On Tue, Nov 13, 2012 at 8:31 PM, Tab Atkins Jr. <jackalmage@gmail.com>wrote:
> On Tue, Nov 13, 2012 at 6:52 AM, Simon Sapin <simon.sapin@kozea.fr> wrote:
> > A designer colleague just wrote `border-radius: none` (to override a less
> > specific declaration) and wasted some time trying to "make it work"
> before
> > figuring out that they needed `border-radius: 0`.
> >
> > Would it make sense to extend the border-radius property (and its
> longhands)
> > to accept the 'none' keyword that would compute to the same as '0' ?
>
> I'm not strongly opposed, but I don't like aliases that don't provide
> clear value.
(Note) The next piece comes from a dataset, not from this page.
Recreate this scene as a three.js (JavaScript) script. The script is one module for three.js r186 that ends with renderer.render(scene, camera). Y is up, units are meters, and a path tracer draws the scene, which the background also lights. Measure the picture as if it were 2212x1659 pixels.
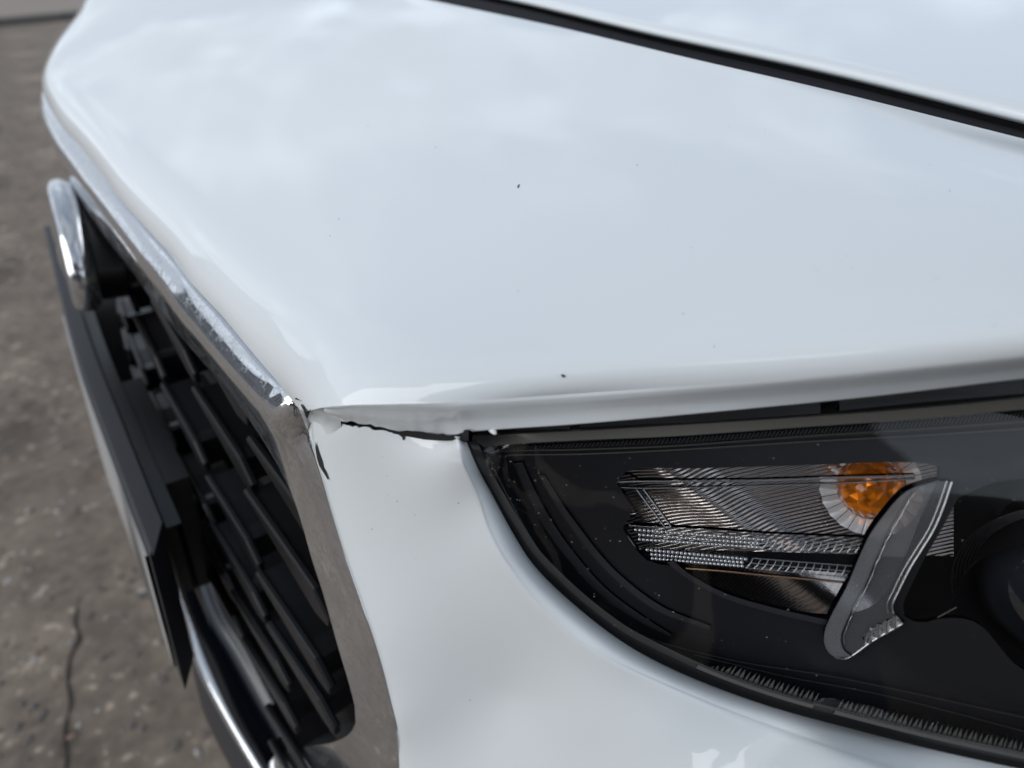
import * as THREE from 'three';
import { mergeGeometries, toCreasedNormals } from 'three/addons/utils/BufferGeometryUtils.js';
import { MarchingCubes } from 'three/addons/objects/MarchingCubes.js';
import { RoundedBoxGeometry } from 'three/addons/geometries/RoundedBoxGeometry.js';

// ───────────────────────── camera, sky, sun, exposure ─────────────────────────
const LIFT = 0.10;                                            // the car stands on the ground at y = 0
const V3 = (x, y, z) => new THREE.Vector3(x, y, z);
const scene = new THREE.Scene();
const FPX = 24 / 34.6 * 1024;                                 // a 24 mm phone lens
const camera = new THREE.PerspectiveCamera(2 * Math.atan(384 / FPX) * 180 / Math.PI, 1024 / 768, 0.01, 400);
const CAM = V3(0.642, 0.843 + LIFT, 0.045), YAW = -122.2 * Math.PI / 180, PITCH = -34.83 * Math.PI / 180;
const FW = V3(Math.cos(PITCH) * Math.sin(YAW), Math.sin(PITCH), Math.cos(PITCH) * Math.cos(YAW));
camera.position.copy(CAM);
camera.lookAt(CAM.clone().add(FW));
camera.focus = 0.27;
camera.userData.fStop = 7.0;
const RIGHT = FW.clone().cross(V3(0, 1, 0)).normalize(), UP = RIGHT.clone().cross(FW);

// small deterministic noise
let seed = 7;
const rnd = () => { seed = (seed * 1664525 + 1013904223) >>> 0; return seed / 4294967296; };
const hash = (x, y, z) => { let h = (x * 374761393 + y * 668265263 + z * 2147483647 ^ 0x5bd1e995) | 0; h = Math.imul(h ^ (h >>> 13), 1274126177); h ^= h >>> 16; return (h >>> 0) / 4294967296; };
const sm = (t) => t * t * (3 - 2 * t), lerp = (a, b, t) => a + (b - a) * t, clamp = (x, a = 0, b = 1) => Math.min(b, Math.max(a, x));
const step = (a, b, x) => sm(clamp((x - a) / (b - a)));
function noise3(x, y, z) {
  const i = Math.floor(x), j = Math.floor(y), k = Math.floor(z), u = sm(x - i), v = sm(y - j), w = sm(z - k);
  const c = (a, b, d) => hash(i + a, j + b, k + d);
  return lerp(lerp(lerp(c(0, 0, 0), c(1, 0, 0), u), lerp(c(0, 1, 0), c(1, 1, 0), u), v), lerp(lerp(c(0, 0, 1), c(1, 0, 1), u), lerp(c(0, 1, 1), c(1, 1, 1), u), v), w);
}
function fbm(x, y, z, n = 5) { let s = 0, a = 0.5, t = 0; for (let o = 0; o < n; o++) { s += a * noise3(x, y, z); t += a; a *= 0.5; x = x * 2.03 + 11.3; y = y * 2.03 + 3.7; z = z * 2.03 + 5.1; } return s / t; }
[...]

I'm not sure about this one.
>
> On the other hand, "none" is turning out to be a convention in a lot
> of properties to mean "don't do anything", and spreading the
> convention around can be good for authors. Right now we're mostly
> using "none" just for list-valued properties, but a few others already
> have it (even 2.1 properties, like list-style-image and
> list-style-type), and I wouldn't mind making it a general design rule
> that properties should try to include a "none" value that means "don't
> do anything".
>
I may be mistaken but the difference of properties allowing "none" as value
to border-radius is that they all take keywords or functions as value while
border-radius currently only takes numeric values. So in my eyes allowing
it for border-radius doesn't bring any additional value. On the other hand
it doesn't harm to introduce it, either.